Są przystosowane do jazdy w trudnych warunkach. Potrafią pokonać strome pagórki, piaszczyste podłoże i wodę. Motory crossowe, bo o nich mowa, są źródłem niesłabnącej adrenaliny. Wielu kierowców jednak, chcąc dostarczyć jej sobie więcej, decyduje się na rajdy w lesie, które niosą tragiczne skutki dla leśnej przyrody. „Zamieranie drzewostanów w miejscach wymywania i jeśli te trasy, te przejazdy są powtarzane cyklicznie, załóżmy raz w tygodniu, zwierzyna jest wypychana z tych miejsc, przenosi się w inne miejsca, podobnie jest ptakami, one w okresie lęgowym muszą mieć spokój, żeby te lęgi spokojnie wyprowadzić, a jeśli jest płoszona, nękana, to niestety te lęgi są tracone” – mówi Łukasz Glica, leśniczy leśnictwa Potok.
Kierowcy crossów i quadów zapominają również o prawnych konsekwencjach jazdy po lesie. „Mandat karny może sięgać nawet kwoty tysiąca złotych, to nie jest mało. Mamy do czynienia z wjazdem do lasu oczywiście, z niszczeniem ściółki i z płoszeniem zwierzyny, bo ryk motocykla, te tłumiki przeważnie są tuningowane, czyli przerobione i tutaj są trzy wykroczenia, nie ma mowy o jakimś pouczeniu” - mówi Grzegorz Szymański ze Straży Leśnej.

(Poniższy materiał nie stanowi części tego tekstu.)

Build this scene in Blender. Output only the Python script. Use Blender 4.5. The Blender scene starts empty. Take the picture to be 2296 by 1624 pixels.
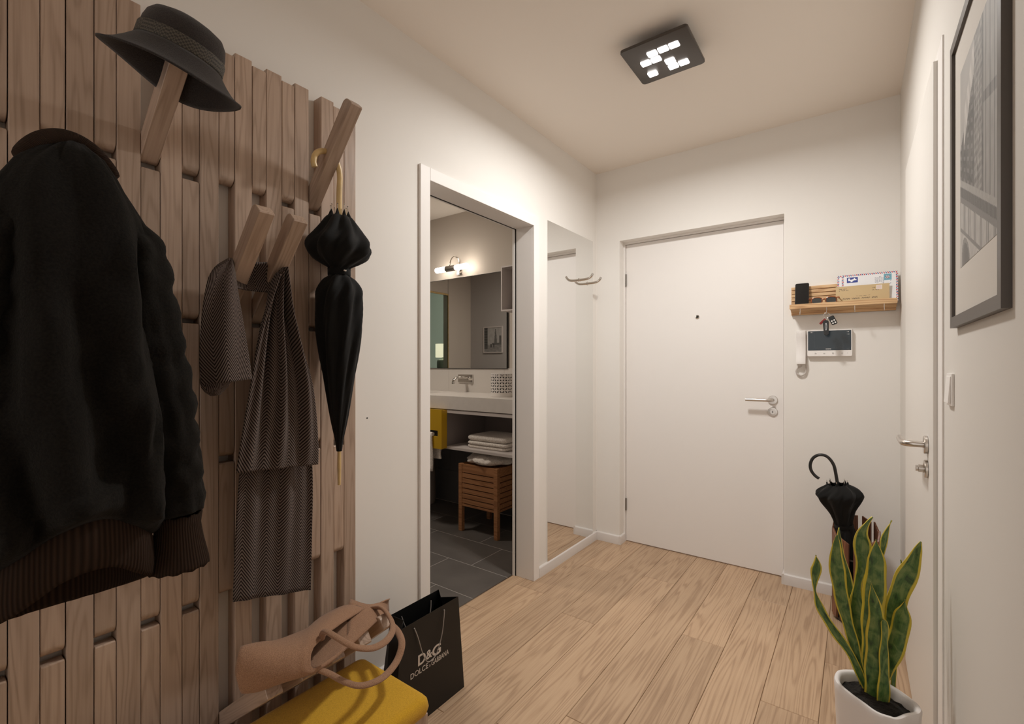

Trzeba pamiętać, że crossy oraz quady stanowią niebezpieczeństwo nie tylko dla leśnych zwierząt, ptaków i oraz runa leśnego, ale również dla spacerujących po lesie ludzi. Pojazdy i ich kierowców trudno zidentyfikować, ponieważ poruszają się bez tablic rejestracyjnych i w kaskach zasłaniających twarz. Będąc świadkiem takiej sytuacji warto poinformować o niej strażników leśnych.